▶ Stored data
** Start **
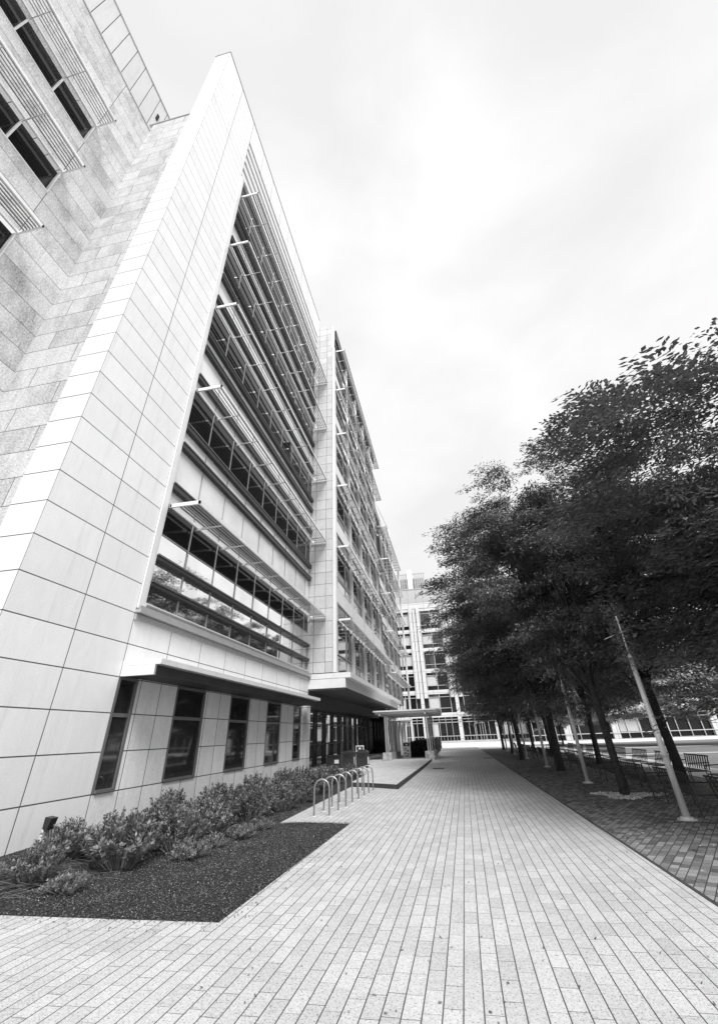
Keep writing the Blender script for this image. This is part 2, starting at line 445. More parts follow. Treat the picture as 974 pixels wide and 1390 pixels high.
w = MB(); w.quad((XPW, YC, 0), (XF, YC, 0), (XF, YC, ZT), (XPW, YC, ZT)); w.build('end_wall', M['stoneX'], ob)
cp = MB(); cp.box(XPW - .04, XF + .035, YC - .03, 25.0, ZT + .002, ZT + .09); cp.build('coping', M['frame'], ob)
# coarse stone return and long side wall
w = MB(); w.quad((-10.65, YC + .14, 0), (XPW, YC + .14, 0), (XPW, YC + .14, 27.6), (-10.65, YC + .14, 27.6))
w.quad((-10.65, YC + .14, 27.6), (XPW, YC + .14, 27.6), (XPW, YC + 3, 27.6), (-10.65, YC + 3, 27.6))
w.build('coarse_end_wall', M['coarseX'], ob)
XA = -10.65
wz = [(20.77, 22.2), (16.92, 18.3), (13.07, 14.45), (9.2, 10.6)]
w = MB()
edges = [0]
for a, b in sorted(wz): edges += [a, b]
edges.append(26.83)
for k in range(0, len(edges), 2):
    w.quad((XA, -14, edges[k]), (XA, YC + .14, edges[k]), (XA, YC + .14, edges[k + 1]), (XA, -14, edges[k + 1]))
for a, b in wz:
    w.quad((XA, 4.54, a), (XA, YC + .14, a), (XA, YC + .14, b), (XA, 4.54, b))
    w.quad((XA, 4.54, a), (XA - .2, 4.54, a), (XA - .2, 4.54, b), (XA, 4.54, b))
w.quad((XA, -14, 26.83), (XA, YC + .14, 26.83), (XA - 3, YC + .14, 26.83), (XA - 3, -14, 26.83))
w.build('side_wall', M['coarseY'], ob)
cp = MB(); cp.box(XA - .2, XA + .03, -14, YC + .13, 26.832, 26.9); cp.box(XA - .2, XPW - .002, YC + .1, YC + .3, 27.602, 27.66); cp.build('parapet_trim', M['frame'], ob)
for a, b in wz:
    y = 4.54; 
    f = MB(); f.box(XA - .12, XA + .02, -14, 4.54, a - .002, a + .05); f.box(XA - .12, XA + .02, 4.50, 4.538, a + .052, b)
    for k in range(7): f.box(XA - .12, XA - .02, 4.54 - 1.48 * (k + 1) - .025, 4.54 - 1.48 * (k + 1) + .025, a + .05, b)
    win = f.build('window', M['whitepaint'], ob)
    pn = MB(); pn.quad((XA - .14, -14, a), (XA - .14, 4.54, a), (XA - .14, 4.54, b), (XA - .14, -14, b)); pn.build('pane', M['darkglass'], win)
    sunshade(ob, XA + .01, XA + .88, -12, 4.56, b + .02, 6, 1.48, True, first=4.54 - 1.48 * 11)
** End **
▶ Problem statement
Reproduce every line above as written, skipping pictures.

▶ Problem solution
Keep writing the Blender script for this image. This is part 2, starting at line 445. More parts follow. Treat the picture as 974 pixels wide and 1390 pixels high.
w = MB(); w.quad((XPW, YC, 0), (XF, YC, 0), (XF, YC, ZT), (XPW, YC, ZT)); w.build('end_wall', M['stoneX'], ob)
cp = MB(); cp.box(XPW - .04, XF + .035, YC - .03, 25.0, ZT + .002, ZT + .09); cp.build('coping', M['frame'], ob)
# coarse stone return and long side wall
w = MB(); w.quad((-10.65, YC + .14, 0), (XPW, YC + .14, 0), (XPW, YC + .14, 27.6), (-10.65, YC + .14, 27.6))
w.quad((-10.65, YC + .14, 27.6), (XPW, YC + .14, 27.6), (XPW, YC + 3, 27.6), (-10.65, YC + 3, 27.6))
w.build('coarse_end_wall', M['coarseX'], ob)
XA = -10.65
wz = [(20.77, 22.2), (16.92, 18.3), (13.07, 14.45), (9.2, 10.6)]
w = MB()
edges = [0]
for a, b in sorted(wz): edges += [a, b]
edges.append(26.83)
for k in range(0, len(edges), 2):
    w.quad((XA, -14, edges[k]), (XA, YC + .14, edges[k]), (XA, YC + .14, edges[k + 1]), (XA, -14, edges[k + 1]))
for a, b in wz:
    w.quad((XA, 4.54, a), (XA, YC + .14, a), (XA, YC + .14, b), (XA, 4.54, b))
    w.quad((XA, 4.54, a), (XA - .2, 4.54, a), (XA - .2, 4.54, b), (XA, 4.54, b))
w.quad((XA, -14, 26.83), (XA, YC + .14, 26.83), (XA - 3, YC + .14, 26.83), (XA - 3, -14, 26.83))
w.build('side_wall', M['coarseY'], ob)
cp = MB(); cp.box(XA - .2, XA + .03, -14, YC + .13, 26.832, 26.9); cp.box(XA - .2, XPW - .002, YC + .1, YC + .3, 27.602, 27.66); cp.build('parapet_trim', M['frame'], ob)
for a, b in wz:
    y = 4.54; 
    f = MB(); f.box(XA - .12, XA + .02, -14, 4.54, a - .002, a + .05); f.box(XA - .12, XA + .02, 4.50, 4.538, a + .052, b)
    for k in range(7): f.box(XA - .12, XA - .02, 4.54 - 1.48 * (k + 1) - .025, 4.54 - 1.48 * (k + 1) + .025, a + .05, b)
    win = f.build('window', M['whitepaint'], ob)
    pn = MB(); pn.quad((XA - .14, -14, a), (XA - .14, 4.54, a), (XA - .14, 4.54, b), (XA - .14, -14, b)); pn.build('pane', M['darkglass'], win)
    sunshade(ob, XA + .01, XA + .88, -12, 4.56, b + .02, 6, 1.48, True, first=4.54 - 1.48 * 11)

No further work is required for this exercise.